Claire Ptaschinski is a doctoral student in the History of Art & Architecture. Her research interests address the role of Early Modern natural history and metaphysical theory in shaping a connection between meaning and materiality in the creation of 16th- and 17th-century chapels in Rome and in the global Catholic world. Prior to beginning her doctoral studies, Claire worked in the Center for Renaissance Studies at the Newberry Library in Chicago where she had the opportunity, among other things, to contribute to the development of a new Italian Paleography website, a digital resource for the study of the Newberry’s hybrid version of Georg Rem’s Emblemata Politica, and a print catalogue for the Fall 2020 exhibition, Renaissance Invention: Stradanus’s ‘Nova Reperta.’ Currently, she is developing a dissertation project that builds on the language of ecocritical art history and new materialism to consider the ways in which the design of Baroque chapel spaces presents a holistic and ecological worldview in line with Counter-Reformation thought.

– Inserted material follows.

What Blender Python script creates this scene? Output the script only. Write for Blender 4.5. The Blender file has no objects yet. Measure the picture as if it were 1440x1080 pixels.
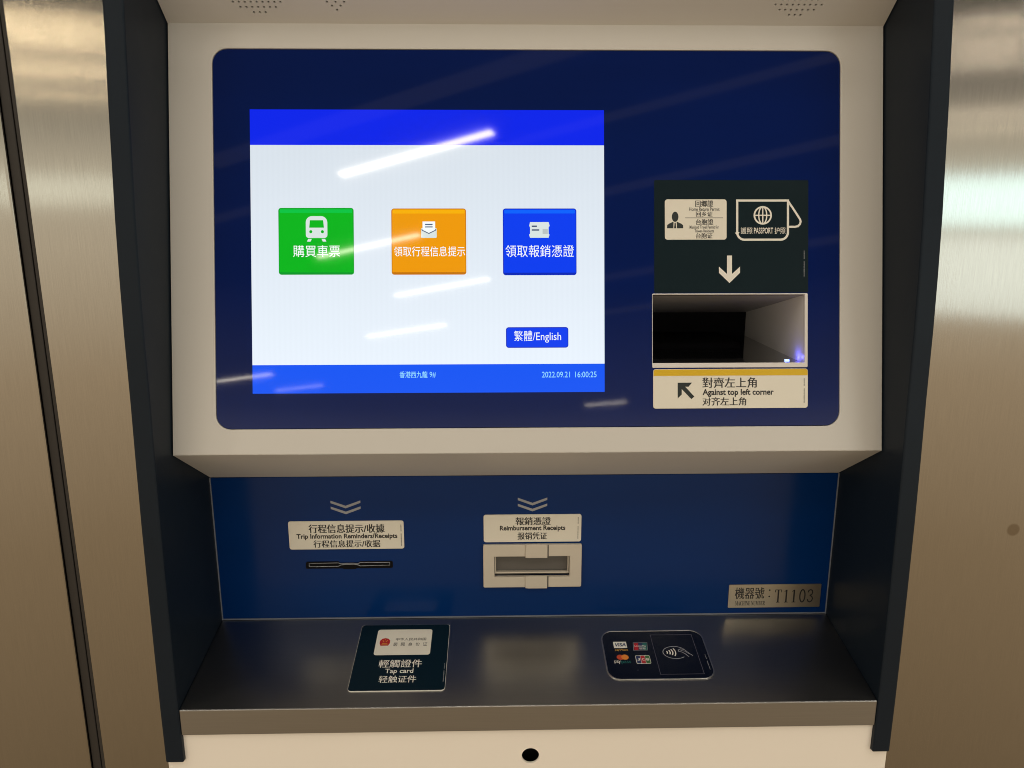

Her MA thesis, “The Ecology of Chapel Design in Baroque Rome”, won the 2021 Early Modern Worlds Biennial Graduate Essay Prize. In this work, Ptaschinski builds on the language of ecocritical art history and new materialism to offer a fresh analysis of the Chapel of the blessed Sacrament in St. Peter's basilica, the Chapel of Saint Ignatius in Il Gesù, and the high altar of Santa Caterina a Magnanapoli.